According to Burgess, underlying this belief is the so-called “foreign crime” debate, the fear that allowing in greater numbers of foreigners will harm public safety—a fear that has only been heightened in recent years by terrorist atrocities in Europe and other countries with high migration levels.

A recent poll shows that public opinion on this issue is mixed.


A public opinion poll conducted by the Nikkei found opinion evenly split about whether Japan should admit more foreign workers, with 42% agreeing and 42% disagreeing. However, age was a large determining factor when it came to how people voted. Roughly 60% of 18-29-year-olds were for increased immigration, while just 30% were against it. The opposite trend was found among those aged 70 or older, with 30% for and 45% against. Young people are perhaps more accepting of foreigners as they are the ones directly affected by population shrinking, and they have grown up with the effects of globalization.

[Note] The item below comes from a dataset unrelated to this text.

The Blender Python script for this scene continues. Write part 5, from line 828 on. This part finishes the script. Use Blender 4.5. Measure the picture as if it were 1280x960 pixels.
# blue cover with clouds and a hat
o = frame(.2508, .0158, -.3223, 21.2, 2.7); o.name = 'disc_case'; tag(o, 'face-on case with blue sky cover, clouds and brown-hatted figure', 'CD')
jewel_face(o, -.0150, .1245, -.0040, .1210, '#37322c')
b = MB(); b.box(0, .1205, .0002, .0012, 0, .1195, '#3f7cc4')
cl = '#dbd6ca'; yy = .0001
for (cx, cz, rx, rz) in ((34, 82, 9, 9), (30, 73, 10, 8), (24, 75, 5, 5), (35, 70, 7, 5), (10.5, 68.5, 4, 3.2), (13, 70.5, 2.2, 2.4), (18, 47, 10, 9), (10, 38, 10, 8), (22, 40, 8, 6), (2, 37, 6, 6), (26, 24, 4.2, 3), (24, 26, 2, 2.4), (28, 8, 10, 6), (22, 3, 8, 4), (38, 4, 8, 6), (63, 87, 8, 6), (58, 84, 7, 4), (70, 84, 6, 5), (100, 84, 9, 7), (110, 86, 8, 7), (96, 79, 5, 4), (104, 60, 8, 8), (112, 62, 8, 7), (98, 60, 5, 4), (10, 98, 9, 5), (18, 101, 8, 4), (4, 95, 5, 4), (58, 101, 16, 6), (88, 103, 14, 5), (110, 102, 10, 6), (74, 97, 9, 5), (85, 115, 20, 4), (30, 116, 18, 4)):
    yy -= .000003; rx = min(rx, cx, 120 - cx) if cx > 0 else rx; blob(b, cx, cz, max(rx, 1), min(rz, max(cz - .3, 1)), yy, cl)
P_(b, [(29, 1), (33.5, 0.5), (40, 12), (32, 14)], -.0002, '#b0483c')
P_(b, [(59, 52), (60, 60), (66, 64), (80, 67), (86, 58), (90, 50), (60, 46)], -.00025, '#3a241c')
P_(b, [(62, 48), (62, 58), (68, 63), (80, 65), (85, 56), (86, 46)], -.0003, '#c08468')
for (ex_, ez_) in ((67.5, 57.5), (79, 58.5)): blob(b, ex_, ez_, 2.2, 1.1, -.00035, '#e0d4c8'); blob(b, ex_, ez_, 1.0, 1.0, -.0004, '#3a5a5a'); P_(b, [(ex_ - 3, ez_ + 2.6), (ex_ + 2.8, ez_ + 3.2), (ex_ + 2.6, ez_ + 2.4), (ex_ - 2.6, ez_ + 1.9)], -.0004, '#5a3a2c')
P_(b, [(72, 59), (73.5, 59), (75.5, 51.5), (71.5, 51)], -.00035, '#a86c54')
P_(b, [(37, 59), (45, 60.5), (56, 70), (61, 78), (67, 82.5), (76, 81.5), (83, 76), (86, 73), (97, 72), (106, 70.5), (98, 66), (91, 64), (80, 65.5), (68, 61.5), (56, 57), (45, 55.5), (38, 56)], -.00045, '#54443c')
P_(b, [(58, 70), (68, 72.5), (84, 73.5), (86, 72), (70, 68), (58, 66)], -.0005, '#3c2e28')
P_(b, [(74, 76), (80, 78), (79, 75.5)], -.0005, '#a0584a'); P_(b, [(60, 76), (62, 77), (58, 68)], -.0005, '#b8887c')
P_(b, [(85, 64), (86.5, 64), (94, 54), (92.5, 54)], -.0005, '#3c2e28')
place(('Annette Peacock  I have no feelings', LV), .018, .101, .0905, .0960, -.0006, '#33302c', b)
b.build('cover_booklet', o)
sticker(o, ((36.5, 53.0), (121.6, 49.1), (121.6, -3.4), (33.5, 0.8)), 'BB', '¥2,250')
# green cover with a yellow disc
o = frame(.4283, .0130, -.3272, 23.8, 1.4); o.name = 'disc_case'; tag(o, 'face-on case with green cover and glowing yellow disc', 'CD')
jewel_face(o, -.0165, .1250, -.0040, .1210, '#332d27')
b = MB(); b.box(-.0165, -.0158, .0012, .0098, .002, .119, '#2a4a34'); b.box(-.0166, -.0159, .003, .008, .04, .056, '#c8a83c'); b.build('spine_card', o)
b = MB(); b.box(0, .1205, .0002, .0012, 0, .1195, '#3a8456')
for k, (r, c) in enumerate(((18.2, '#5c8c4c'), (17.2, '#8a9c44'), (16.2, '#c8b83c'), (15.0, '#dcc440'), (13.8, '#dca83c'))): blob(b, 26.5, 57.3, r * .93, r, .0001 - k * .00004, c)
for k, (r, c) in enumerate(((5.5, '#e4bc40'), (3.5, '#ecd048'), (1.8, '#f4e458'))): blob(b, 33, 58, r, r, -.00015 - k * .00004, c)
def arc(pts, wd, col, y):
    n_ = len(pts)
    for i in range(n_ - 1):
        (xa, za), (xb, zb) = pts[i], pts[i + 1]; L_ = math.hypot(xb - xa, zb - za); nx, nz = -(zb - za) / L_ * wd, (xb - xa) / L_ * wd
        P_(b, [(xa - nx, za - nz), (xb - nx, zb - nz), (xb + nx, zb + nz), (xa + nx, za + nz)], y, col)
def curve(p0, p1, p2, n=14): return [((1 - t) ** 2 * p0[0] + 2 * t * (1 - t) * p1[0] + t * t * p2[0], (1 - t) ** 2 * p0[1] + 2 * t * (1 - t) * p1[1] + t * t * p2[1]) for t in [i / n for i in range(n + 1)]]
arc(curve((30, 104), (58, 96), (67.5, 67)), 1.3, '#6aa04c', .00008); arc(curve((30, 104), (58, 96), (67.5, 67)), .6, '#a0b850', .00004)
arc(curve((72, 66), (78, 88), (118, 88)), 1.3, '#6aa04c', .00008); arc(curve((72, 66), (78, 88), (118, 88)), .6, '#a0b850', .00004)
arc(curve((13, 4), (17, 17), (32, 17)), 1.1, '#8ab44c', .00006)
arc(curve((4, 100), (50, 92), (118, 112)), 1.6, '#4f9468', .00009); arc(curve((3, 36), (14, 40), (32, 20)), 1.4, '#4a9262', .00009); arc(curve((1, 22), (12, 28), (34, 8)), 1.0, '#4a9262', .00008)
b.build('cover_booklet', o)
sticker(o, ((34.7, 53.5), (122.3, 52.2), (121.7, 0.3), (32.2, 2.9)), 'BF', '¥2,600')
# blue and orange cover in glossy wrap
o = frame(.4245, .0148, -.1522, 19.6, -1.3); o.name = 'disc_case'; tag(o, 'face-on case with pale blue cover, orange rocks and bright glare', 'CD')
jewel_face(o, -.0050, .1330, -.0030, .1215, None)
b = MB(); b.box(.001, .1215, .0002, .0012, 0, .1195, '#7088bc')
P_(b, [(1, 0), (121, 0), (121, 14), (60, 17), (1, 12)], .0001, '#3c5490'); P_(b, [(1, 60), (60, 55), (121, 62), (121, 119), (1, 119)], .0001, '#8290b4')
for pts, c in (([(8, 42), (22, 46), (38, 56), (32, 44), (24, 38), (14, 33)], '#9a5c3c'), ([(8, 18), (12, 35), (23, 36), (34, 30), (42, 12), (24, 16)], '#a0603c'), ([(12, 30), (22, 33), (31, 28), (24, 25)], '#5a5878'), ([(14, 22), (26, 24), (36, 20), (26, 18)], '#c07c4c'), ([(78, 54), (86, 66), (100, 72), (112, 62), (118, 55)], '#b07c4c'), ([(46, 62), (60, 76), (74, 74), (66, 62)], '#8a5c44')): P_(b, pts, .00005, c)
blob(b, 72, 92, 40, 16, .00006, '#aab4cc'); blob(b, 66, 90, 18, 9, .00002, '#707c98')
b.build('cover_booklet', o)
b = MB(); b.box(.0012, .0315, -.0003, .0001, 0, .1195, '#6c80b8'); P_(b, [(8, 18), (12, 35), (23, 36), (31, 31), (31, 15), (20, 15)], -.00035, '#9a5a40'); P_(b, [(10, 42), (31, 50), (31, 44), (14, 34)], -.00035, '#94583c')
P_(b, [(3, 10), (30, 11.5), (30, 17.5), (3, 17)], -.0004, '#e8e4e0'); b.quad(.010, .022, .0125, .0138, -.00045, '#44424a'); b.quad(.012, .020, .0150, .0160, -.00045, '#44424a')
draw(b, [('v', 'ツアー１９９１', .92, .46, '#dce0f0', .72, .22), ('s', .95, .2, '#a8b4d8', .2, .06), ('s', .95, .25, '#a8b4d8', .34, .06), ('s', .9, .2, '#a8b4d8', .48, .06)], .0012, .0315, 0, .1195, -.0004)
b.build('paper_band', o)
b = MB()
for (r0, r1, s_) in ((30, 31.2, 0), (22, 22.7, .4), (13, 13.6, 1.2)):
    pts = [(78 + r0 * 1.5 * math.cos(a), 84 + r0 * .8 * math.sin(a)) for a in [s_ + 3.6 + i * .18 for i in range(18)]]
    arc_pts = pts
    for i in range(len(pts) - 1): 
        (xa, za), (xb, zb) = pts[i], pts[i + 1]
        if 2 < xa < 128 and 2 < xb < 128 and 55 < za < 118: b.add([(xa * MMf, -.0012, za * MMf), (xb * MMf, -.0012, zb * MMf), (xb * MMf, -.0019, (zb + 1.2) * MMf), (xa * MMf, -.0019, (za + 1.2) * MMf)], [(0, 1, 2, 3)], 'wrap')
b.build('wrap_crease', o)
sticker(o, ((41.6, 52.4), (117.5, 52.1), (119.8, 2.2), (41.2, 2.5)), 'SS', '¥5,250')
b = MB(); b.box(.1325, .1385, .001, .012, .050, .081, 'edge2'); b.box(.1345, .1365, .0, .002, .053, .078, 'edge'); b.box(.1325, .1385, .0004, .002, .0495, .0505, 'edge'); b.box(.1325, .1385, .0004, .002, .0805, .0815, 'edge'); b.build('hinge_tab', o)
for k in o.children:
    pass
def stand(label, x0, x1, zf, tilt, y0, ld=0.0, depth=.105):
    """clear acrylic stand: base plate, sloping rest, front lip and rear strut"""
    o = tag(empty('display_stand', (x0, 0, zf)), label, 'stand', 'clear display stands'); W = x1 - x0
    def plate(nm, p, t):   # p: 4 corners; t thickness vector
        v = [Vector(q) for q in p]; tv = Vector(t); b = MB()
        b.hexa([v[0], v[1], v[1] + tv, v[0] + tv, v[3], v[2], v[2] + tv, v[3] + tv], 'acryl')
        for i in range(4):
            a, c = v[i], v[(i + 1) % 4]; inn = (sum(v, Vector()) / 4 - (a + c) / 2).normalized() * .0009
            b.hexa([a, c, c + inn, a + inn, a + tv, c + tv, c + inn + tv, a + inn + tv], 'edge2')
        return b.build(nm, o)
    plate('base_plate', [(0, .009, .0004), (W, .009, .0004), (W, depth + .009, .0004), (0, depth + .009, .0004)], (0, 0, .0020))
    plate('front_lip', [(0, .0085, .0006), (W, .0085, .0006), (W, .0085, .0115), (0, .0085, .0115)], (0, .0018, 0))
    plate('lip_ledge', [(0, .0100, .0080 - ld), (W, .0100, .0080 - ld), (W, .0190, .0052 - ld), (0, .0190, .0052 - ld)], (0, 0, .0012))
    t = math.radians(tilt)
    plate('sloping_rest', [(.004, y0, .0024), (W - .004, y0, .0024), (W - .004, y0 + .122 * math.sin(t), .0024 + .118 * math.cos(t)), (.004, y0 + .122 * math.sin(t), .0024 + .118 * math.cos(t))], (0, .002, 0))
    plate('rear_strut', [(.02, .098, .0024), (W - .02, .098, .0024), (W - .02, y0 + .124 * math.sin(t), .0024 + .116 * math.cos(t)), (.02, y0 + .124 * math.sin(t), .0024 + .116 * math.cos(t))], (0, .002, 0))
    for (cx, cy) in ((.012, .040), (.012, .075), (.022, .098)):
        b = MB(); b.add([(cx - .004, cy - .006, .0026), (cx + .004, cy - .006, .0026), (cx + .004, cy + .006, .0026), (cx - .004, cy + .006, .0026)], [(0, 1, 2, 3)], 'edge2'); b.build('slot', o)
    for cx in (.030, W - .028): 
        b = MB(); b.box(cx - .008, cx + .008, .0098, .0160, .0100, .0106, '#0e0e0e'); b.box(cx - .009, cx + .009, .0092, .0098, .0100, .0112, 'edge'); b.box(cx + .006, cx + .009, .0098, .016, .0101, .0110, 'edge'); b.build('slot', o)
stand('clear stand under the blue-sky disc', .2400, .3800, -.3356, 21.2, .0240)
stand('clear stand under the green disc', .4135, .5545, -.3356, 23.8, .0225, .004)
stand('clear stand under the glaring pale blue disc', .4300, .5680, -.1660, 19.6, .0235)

In this video from Asian Boss, reporters hit the streets to find out how ordinary Japanese feel about the issue:

While some interviewees were resistant to the idea of hiring foreign workers, others identified a need for Japanese people to accept people of various nationalities and to become more open-minded. “The Japanese love Americans and accept them, but to people from other Asian countries, the Japanese tend to be unkind,” one young woman explained.

Whether Japan will become a truly multicultural nation any time in the foreseeable future remains uncertain, but it is clear that increasing globalization is already having an impact on the nation. As for how demographic changes will shape Japan, only time will tell.